2 min read
Definition
Open banking lets a company grant a lender secure, read-only access to its bank-account data through a regulated connection. Instead of static statements, the lender sees live transaction data, giving a truer picture of the cash a business actually generates.
Why it matters
It speeds up and sharpens affordability assessment, and helps younger companies prove cash flow without years of accounts. See affordability for young companies and how lenders assess affordability.
In practice
Say a UK limited company is applying for finance and its accounts are thin or slightly out of date. Instead of relying solely on filed statements, the director connects their business bank account through open banking so the lender can view actual transaction history directly from the bank. There is nothing to compile, scan or forward manually — the data comes straight from an authorised, regulated channel, and only in read-only form.
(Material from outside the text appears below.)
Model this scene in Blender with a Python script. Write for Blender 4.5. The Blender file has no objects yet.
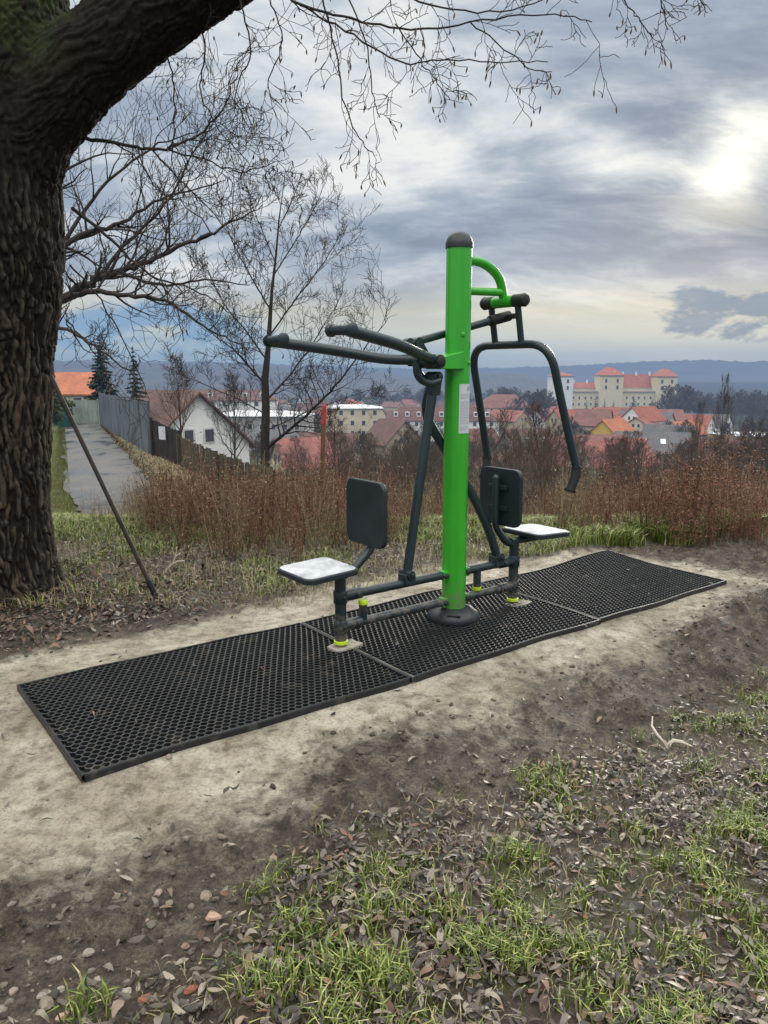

For the director, the practical effect is a faster, less paperwork-heavy application: no chasing PDF statements from a business banking portal, no redacting sensitive lines by hand. For the lender, it means underwriting against what the company's account genuinely shows week to week and month to month, rather than a snapshot that may already be dated by the time it is reviewed.
Common pitfalls
A common misstep is connecting the wrong account, or only a secondary one, so the lender sees a partial picture of trading activity rather than the account the business actually operates through day to day. Where a company holds several accounts across different purposes, it is worth being deliberate about which one is linked.
Another pitfall is treating the connection as a one-off box to tick rather than something to keep live if a lender's process needs ongoing visibility during the relationship — for example if affordability is reassessed later on. Directors sometimes assume consent, once given, persists indefinitely; in practice it is worth checking how long access remains valid and renewing it if the lender's process requires continued visibility.